Please repeat only the stretch of records running from the first line through the line that contains "PI = math.pi".

--- BEGIN Records for this exercise ---

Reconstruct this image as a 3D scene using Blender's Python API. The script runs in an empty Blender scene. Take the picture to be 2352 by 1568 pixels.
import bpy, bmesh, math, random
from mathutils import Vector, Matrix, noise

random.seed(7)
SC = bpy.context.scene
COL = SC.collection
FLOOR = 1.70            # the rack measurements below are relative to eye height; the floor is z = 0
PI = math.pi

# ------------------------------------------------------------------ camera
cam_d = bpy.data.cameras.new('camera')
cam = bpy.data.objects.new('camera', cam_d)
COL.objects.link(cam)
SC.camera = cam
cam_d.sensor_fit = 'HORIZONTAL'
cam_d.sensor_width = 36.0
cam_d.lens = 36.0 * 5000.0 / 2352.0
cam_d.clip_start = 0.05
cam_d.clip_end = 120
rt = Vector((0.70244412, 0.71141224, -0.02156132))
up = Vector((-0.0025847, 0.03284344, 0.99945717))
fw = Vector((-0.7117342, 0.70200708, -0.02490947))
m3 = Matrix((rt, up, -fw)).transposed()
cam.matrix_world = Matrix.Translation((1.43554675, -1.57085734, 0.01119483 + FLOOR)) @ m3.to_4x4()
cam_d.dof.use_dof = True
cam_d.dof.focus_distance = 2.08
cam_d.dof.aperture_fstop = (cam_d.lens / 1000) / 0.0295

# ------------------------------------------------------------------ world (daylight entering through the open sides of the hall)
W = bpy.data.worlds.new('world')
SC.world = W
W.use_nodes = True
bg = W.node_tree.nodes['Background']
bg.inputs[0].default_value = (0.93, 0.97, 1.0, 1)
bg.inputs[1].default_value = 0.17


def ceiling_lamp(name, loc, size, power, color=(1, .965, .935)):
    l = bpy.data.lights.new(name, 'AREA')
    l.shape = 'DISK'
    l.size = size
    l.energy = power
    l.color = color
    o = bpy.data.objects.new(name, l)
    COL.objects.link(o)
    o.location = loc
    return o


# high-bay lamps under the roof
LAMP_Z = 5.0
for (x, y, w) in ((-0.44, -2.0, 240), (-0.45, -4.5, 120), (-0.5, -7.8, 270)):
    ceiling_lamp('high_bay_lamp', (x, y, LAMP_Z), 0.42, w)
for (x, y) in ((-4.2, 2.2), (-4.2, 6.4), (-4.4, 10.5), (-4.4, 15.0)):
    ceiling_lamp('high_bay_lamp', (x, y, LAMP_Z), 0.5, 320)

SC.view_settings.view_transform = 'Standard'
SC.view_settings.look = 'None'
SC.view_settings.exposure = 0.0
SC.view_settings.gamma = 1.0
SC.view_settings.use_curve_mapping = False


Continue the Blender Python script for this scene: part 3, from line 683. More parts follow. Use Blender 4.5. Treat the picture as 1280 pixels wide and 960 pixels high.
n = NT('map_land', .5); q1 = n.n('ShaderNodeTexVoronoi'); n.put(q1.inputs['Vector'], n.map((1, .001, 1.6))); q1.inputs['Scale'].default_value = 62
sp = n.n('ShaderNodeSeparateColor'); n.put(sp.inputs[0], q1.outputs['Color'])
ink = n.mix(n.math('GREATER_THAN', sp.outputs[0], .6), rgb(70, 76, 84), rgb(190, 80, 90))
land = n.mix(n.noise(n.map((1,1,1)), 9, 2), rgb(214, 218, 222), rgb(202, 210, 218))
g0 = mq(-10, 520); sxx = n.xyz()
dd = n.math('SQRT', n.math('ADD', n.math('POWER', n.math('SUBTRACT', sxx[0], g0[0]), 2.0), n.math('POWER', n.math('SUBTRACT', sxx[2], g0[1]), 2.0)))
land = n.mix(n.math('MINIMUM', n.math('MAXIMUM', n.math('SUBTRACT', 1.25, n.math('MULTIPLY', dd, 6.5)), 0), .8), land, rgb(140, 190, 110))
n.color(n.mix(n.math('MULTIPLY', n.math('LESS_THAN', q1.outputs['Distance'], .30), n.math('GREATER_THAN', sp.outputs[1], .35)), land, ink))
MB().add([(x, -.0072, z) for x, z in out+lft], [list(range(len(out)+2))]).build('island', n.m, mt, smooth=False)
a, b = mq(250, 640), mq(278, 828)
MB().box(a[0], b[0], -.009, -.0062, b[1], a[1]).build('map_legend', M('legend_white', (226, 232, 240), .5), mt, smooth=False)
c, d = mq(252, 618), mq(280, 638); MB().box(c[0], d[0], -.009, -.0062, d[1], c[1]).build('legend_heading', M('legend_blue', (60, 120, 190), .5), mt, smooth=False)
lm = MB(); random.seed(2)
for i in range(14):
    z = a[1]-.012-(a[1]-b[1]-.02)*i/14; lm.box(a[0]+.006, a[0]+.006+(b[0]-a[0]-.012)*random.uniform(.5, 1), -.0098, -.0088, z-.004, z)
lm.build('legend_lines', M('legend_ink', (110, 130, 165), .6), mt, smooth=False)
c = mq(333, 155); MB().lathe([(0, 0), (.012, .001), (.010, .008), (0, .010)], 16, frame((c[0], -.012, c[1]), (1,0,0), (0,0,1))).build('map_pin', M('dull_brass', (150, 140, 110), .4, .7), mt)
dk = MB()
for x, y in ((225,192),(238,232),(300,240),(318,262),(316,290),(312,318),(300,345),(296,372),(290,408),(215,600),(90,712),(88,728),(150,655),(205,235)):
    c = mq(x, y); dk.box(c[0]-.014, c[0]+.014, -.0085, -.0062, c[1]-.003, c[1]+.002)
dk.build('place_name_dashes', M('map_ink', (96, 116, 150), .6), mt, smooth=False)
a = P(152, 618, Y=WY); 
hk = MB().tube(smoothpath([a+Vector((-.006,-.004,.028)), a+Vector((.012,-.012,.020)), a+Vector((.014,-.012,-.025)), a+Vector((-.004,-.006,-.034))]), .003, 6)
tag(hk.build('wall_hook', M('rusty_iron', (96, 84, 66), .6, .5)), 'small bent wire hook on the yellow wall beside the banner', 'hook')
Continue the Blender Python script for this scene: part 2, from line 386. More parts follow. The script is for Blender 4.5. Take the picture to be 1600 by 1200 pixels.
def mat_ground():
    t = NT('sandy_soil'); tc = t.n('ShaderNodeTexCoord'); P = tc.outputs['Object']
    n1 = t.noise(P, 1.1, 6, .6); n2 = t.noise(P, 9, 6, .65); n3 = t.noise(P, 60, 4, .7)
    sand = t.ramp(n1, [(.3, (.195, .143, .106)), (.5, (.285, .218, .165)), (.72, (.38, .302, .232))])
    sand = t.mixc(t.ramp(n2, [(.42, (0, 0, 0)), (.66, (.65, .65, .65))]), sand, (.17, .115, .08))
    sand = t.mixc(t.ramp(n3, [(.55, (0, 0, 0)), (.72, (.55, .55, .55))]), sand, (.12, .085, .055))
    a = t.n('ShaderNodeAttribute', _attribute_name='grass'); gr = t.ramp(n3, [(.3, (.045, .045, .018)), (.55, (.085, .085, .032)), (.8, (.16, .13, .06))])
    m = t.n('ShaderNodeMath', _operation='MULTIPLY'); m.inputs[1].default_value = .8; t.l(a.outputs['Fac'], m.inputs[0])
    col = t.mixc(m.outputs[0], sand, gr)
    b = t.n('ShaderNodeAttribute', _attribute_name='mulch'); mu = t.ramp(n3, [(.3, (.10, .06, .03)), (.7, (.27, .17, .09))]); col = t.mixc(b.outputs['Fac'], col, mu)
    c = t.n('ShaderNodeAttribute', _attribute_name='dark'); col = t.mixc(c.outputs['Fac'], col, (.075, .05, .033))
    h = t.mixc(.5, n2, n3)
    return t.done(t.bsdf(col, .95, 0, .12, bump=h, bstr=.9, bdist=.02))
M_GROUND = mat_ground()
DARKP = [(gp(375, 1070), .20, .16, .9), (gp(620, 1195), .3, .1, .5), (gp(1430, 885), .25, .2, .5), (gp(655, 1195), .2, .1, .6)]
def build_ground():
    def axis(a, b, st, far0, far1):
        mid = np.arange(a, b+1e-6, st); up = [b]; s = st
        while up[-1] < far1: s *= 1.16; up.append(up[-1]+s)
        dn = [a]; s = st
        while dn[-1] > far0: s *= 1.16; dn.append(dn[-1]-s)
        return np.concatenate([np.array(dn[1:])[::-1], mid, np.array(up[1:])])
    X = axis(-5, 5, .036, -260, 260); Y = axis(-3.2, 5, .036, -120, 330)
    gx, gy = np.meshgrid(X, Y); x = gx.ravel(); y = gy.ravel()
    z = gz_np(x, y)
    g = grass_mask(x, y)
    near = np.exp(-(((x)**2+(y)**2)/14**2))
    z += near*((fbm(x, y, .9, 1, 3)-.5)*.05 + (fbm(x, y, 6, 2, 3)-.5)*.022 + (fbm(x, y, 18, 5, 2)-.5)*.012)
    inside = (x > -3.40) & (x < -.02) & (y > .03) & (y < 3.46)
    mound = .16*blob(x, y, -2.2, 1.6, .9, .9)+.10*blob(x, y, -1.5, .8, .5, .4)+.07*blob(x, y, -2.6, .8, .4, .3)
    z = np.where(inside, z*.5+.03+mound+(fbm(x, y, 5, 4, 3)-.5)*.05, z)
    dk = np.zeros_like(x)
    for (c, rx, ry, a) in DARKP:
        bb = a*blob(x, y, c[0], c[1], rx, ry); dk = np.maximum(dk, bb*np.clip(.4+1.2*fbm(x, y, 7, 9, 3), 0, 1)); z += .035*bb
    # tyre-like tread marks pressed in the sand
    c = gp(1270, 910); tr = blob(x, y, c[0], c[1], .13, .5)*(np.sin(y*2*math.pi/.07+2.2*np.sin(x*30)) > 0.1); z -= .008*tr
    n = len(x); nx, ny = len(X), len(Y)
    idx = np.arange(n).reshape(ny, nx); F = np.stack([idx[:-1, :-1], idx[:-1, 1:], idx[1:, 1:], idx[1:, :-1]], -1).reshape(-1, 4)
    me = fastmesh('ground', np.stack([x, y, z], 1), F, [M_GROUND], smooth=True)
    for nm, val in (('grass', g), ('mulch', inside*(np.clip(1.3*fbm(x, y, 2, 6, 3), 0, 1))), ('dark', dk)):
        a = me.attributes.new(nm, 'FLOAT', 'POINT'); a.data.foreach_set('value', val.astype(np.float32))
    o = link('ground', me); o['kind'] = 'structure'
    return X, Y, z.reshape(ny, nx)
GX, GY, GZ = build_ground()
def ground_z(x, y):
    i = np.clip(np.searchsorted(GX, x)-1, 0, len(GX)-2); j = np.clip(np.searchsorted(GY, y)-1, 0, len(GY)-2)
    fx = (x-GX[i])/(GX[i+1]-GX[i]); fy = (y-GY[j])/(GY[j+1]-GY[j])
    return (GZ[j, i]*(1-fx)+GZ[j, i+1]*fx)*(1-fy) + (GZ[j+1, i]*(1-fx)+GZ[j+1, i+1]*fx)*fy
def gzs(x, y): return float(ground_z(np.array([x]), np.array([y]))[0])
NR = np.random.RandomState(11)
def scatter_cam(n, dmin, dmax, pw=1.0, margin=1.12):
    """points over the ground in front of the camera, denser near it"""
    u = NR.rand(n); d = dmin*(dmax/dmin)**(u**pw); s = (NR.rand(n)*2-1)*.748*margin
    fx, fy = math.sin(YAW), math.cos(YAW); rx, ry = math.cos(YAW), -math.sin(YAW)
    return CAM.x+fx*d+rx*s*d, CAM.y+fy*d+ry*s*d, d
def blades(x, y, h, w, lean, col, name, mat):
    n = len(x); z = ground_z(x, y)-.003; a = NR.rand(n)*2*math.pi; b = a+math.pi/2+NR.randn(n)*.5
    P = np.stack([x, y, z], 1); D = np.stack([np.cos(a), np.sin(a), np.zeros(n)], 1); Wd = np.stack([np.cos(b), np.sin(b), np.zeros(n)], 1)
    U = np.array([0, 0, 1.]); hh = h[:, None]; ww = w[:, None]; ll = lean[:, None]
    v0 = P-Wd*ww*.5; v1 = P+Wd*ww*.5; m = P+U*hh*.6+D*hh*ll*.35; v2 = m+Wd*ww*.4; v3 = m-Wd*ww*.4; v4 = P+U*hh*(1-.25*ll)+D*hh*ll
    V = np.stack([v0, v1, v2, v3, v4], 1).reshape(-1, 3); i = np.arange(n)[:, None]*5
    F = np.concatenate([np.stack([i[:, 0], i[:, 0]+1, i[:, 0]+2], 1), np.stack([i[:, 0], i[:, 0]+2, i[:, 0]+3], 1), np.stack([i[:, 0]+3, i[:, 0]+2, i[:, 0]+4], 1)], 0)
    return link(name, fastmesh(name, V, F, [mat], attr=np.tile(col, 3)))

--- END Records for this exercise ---

Solution to the exercise:
Reconstruct this image as a 3D scene using Blender's Python API. The script runs in an empty Blender scene. Take the picture to be 2352 by 1568 pixels.
import bpy, bmesh, math, random
from mathutils import Vector, Matrix, noise

random.seed(7)
SC = bpy.context.scene
COL = SC.collection
FLOOR = 1.70            # the rack measurements below are relative to eye height; the floor is z = 0
PI = math.pi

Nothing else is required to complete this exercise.